NACE™  Leveraging Intent as Feature for detection:

By employing Generative and Predictive AI for semantic and thematic analysis, NACE™derives intent from email body. Contextual relationship between SMTP headers, and intent of body aided to determine BEC customer impersonation. 

Some of the features which aided in classification are:

  • Intent identification: Semantic and thematic analysis detected business opportunities intent in the emails.
  • Call-to-action detection:The email contains a call to action, which is a request to the recipient to perform a specific task, in this case, forwarding an updated catalog for urgent review. 
  • Suspicious Sender domain detection: NACE identifies sender’s domain as newly registered along with including characteristics of combosquatting. 
  • Undisclosed recipient: Attempts to hide the intended recipient from view.
  • Sense-of-Urgency: Language in the email denoted a sense of urgency which is a characteristic employed by the threat actors.

 

Campaign Goals

Based on our analysis, it appears that the primary goal of the BEC was to:

  • Establish a trust relationship with the target organization.
  • Gather sensitive information through social engineering tactics to impersonate business.
  • Potentially deploy more malicious payloads or requests in subsequent emails.
  • Potentially send fraudulent orders with fake proof of payment, leading to lost goods and money.

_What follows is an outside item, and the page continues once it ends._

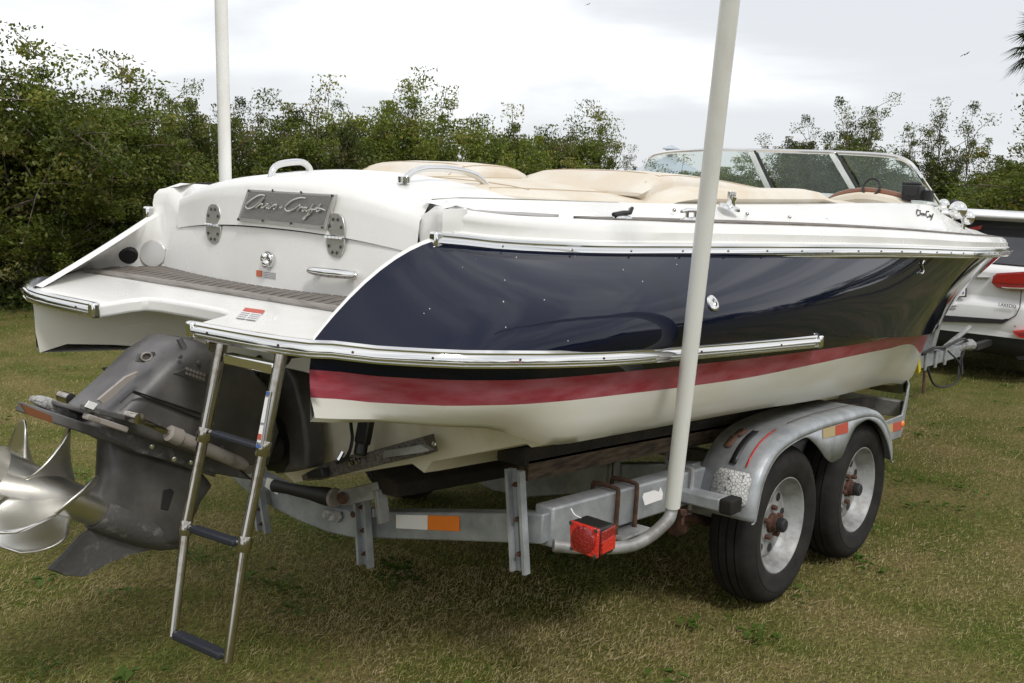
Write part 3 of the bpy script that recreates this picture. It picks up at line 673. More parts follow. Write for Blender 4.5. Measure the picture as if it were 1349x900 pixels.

In conclusion, this BEC campaign highlights the evolving landscape of advanced threats and limitations of traditional security methods. 

  • Traditional approaches, including fine-tuned AI models like DistilBERT, are also leveraged to detect BEC attacks. However, with Generative AI and low-cost models like DeepSeek, message variations can be generated at scale.If a fine-tuned neural network isn’t trained on all semantic variants, it may misclassify BEC attack variations as benign.
  • The email targeted a customer-facing alias, designed to get emails from new or existing customers, rendering behavior-based profiling of the sender or recipient ineffective for detecting BEC, as there will always be the possibility that no historical pattern can exist to flag anomalies.

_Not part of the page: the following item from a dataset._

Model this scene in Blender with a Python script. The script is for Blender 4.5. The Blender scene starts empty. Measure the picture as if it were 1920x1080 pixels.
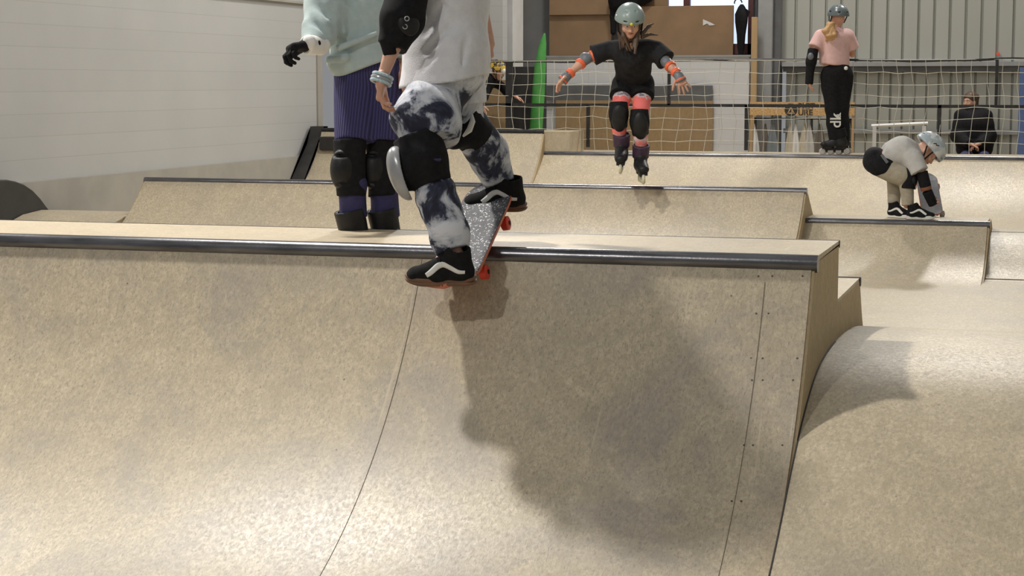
import bpy, bmesh, math, random
import numpy as np
from mathutils import Vector, Matrix

random.seed(7)
SC = bpy.context.scene
COL = SC.collection

# ------------------------------------------------------------------ camera
FPX = 3414.0
EYE = np.array([0.0, 0.0, 1.42])
PITCH = math.atan(385 / FPX)
YAW = math.radians(16.69)
FH = np.array([-math.sin(YAW), math.cos(YAW), 0.0])
RT = np.array([math.cos(YAW), math.sin(YAW), 0.0])
FW = FH * math.cos(PITCH) + np.array([0, 0, -math.sin(PITCH)])
UP = np.cross(RT, FW)
cam_data = bpy.data.cameras.new('camera')
cam = bpy.data.objects.new('camera', cam_data)
COL.objects.link(cam)
cam_data.sensor_width = 36.0
cam_data.lens = FPX / 1920 * 36.0
cam_data.clip_end = 200
cam.matrix_world = Matrix(((RT[0], UP[0], -FW[0], EYE[0]), (RT[1], UP[1], -FW[1], EYE[1]),
                           (RT[2], UP[2], -FW[2], EYE[2]), (0, 0, 0, 1)))
SC.camera = cam

# ------------------------------------------------------------------ light
SC.view_settings.view_transform = 'Standard'
SC.view_settings.look = 'None'
SC.view_settings.gamma = 1.0
SC.view_settings.use_curve_mapping = False
SC.view_settings.exposure = -0.05
world = bpy.data.worlds.new('hall_ambience')
SC.world = world
world.use_nodes = True
world.node_tree.nodes['Background'].inputs[0].default_value = (0.97, 0.98, 1.0, 1)
world.node_tree.nodes['Background'].inputs[1].default_value = 0.26


def lamp(loc, target, energy, size, color=(1.0, 0.95, 0.87)):
    l = bpy.data.lights.new('ceiling_lamp', 'AREA')
    l.shape = 'DISK'
    l.size = size
    l.energy = energy
    l.color = color
    o = bpy.data.objects.new('ceiling_lamp', l)
    COL.objects.link(o)
    o.location = loc
    d = Vector(target) - Vector(loc)
    o.rotation_euler = d.to_track_quat('-Z', 'Y').to_euler()
    return o



lamp((-5.2, 7.9, 6.4), (-2.2, 6.4, 0.2), 430, 0.38)
lamp((-8.5, 9.2, 5.0), (-2.2, 6.4, 0.2), 170, 0.30)
lamp((-4.3, -0.6, 6.2), (-2.2, 7.2, 0.3), 160, 0.30)
lamp((-5.5, 18.5, 7.0), (-4.5, 14.0, 0.0), 330, 0.6)
lamp((-1.0, 24.0, 7.0), (-1.0, 18.0, 0.0), 330, 0.7)
lamp((-4.5, 21.0, 7.0), (-3.5, 24.5, 0.5), 150, 0.8)
lamp((-4.0, 10.0, 7.0), (-8.8, 15.0, 1.0), 70, 1.0)

# ------------------------------------------------------------------ helpers
def W(px, py, d):
    """world point seen at a photo pixel, at distance d along the view axis"""
    return EYE + (FW + RT * (px - 960) / FPX - UP * (py - 540) / FPX) * d


def at_y(px, py, Y):
    r = FW + RT * (px - 960) / FPX - UP * (py - 540) / FPX
    return EYE + r * (Y / r[1])


def at_x(px, py, X):
    r = FW + RT * (px - 960) / FPX - UP * (py - 540) / FPX
    return EYE + r * (X / r[0])


def nrm(v):
    v = np.asarray(v, float)
    return v / (np.linalg.norm(v) + 1e-12)


def frame(x=None, y=None, z=None):
    """orthonormal axes (columns) from a main and a hint: x+z, y+z or z+x"""
    if x is not None and z is not None:
        X = nrm(x); Z = nrm(np.asarray(z) - np.dot(z, X) * X); Y = np.cross(Z, X)
    elif y is not None and z is not None:
        Y = nrm(y); Z = nrm(np.asarray(z) - np.dot(z, Y) * Y); X = np.cross(Y, Z)
    return np.stack([X, Y, Z], 1)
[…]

In contrast, NACE has been designed to detect BEC attacks, whether crafted by threat actors or Generative AI. It employs a robust multimodal, semantic-aware, zero-trust approach, leveraging multiple zero-shot analyses, to enhance resilience against semantic variations introduced by Generative AI, ensuring organizations stay ahead of evasive social engineering tactics, generated by threat actor or AI.